→ **Task**: Find the lines below that contain the string "scene". Copy each one.
======== Dataset content
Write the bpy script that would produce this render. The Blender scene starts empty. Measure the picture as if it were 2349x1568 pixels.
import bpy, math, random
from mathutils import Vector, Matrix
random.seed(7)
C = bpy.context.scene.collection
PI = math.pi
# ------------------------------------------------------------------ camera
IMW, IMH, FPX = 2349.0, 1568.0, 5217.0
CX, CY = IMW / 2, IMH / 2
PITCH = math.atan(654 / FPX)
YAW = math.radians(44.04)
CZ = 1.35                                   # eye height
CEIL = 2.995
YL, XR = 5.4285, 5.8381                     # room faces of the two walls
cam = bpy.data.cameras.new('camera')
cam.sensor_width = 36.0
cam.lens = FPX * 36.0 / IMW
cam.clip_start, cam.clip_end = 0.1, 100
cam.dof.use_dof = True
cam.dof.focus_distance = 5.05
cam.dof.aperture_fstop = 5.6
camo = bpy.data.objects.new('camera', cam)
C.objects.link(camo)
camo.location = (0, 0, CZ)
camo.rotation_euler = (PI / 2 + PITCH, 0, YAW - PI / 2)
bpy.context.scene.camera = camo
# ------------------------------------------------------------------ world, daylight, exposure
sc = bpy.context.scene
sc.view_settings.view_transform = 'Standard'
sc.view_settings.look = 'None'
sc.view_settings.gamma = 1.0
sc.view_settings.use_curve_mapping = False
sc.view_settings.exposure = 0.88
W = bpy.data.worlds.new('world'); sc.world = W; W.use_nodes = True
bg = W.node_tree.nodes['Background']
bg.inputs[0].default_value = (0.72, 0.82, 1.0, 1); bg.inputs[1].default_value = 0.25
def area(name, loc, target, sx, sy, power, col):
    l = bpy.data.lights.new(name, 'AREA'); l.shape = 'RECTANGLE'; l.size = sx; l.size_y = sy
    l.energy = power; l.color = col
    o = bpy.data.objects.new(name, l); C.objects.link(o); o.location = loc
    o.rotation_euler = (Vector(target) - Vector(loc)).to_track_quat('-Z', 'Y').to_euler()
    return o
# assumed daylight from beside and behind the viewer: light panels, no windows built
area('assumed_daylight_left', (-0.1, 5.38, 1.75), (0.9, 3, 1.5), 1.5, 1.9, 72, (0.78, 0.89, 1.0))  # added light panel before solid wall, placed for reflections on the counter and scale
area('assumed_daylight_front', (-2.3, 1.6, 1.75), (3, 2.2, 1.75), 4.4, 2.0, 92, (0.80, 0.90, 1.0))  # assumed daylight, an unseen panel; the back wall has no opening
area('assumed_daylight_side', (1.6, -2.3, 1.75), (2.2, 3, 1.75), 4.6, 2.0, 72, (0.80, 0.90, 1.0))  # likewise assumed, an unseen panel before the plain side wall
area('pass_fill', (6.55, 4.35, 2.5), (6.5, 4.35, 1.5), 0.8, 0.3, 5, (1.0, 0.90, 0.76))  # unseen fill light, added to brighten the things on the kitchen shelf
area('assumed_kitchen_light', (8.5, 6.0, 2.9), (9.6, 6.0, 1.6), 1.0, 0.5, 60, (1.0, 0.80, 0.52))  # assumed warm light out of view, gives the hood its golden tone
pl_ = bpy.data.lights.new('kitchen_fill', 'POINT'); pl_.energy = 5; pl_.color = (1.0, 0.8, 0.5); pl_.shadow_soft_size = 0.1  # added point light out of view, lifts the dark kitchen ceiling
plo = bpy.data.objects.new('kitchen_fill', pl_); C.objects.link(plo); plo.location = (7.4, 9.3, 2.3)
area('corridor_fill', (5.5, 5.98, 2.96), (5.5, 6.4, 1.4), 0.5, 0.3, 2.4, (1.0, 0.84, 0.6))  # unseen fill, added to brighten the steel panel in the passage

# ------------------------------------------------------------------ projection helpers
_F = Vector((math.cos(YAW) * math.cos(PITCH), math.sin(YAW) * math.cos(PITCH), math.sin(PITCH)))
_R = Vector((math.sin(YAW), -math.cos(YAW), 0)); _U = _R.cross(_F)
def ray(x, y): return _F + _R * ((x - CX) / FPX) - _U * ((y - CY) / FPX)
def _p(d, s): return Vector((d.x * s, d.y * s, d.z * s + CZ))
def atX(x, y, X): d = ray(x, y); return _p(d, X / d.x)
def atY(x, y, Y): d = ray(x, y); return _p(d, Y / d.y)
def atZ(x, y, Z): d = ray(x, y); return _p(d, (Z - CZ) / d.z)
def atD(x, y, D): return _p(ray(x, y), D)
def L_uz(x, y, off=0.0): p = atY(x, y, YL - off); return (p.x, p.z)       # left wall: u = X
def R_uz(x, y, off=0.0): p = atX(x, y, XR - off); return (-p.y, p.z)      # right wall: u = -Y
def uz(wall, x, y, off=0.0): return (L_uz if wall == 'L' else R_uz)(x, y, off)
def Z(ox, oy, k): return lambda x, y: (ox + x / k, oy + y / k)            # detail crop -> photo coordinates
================
→ **Correct result**:
Write the bpy script that would produce this render. The Blender scene starts empty. Measure the picture as if it were 2349x1568 pixels.
C = bpy.context.scene.collection
bpy.context.scene.camera = camo
sc = bpy.context.scene